Most recent figures available from the Agriculture and Horticulture Development Board (AHDB) show that milk production across the UK dropped by 10.2% in the two weeks ending 16 July compared with the same period in 2015.
In Northern Ireland, provisional figures from AHDB suggest that milk production was down 7.1% in the two-week period ending 16 July compared with 2015 levels.

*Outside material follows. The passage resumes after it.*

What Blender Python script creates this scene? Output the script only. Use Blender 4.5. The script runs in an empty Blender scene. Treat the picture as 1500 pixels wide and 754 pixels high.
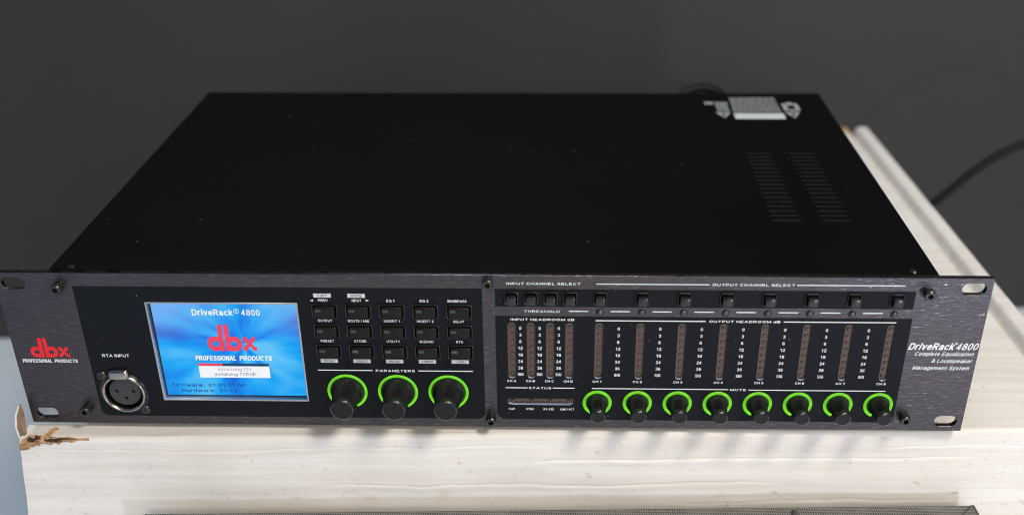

Daily milk deliveries in the UK for this period were 2.4m litres or 6% lower compared with the three-year average.
For June, UK production fell by 7.8% to 1,200m litres whereas in NI, supply again fell less sharply by 5.5% to 204m litres.
This means that milk production in NI for the first half of the year has fallen for the first time since 2013. Production in 2016 to the end of June in NI stands at 1,204m litres, down by 0.2% compared with the 1,206m litres produced in the first half of 2015.
Reports suggest that reduction in milk production in the UK has been mainly down to reduced concentrates being fed to dairy cows as well as increased culling.
Figures from Defra indicate that total deliveries of dairy compounds and dairy blends in the first four months of the year in the UK were down by 4.8% and 6.2% compared with 2015 levels.
Although milk supply across the EU is forecast to decrease in the second half of 2016, most recent figures show that EU milk production was up 4.5% in the first five months of the year.
Across the EU’s main milk-producing countries, aside from the UK, up to the end of May 2016, production increased by 0.6% in France, by 4.8% in Germany and by 14.3% in the Netherlands compared with the first five months of 2015.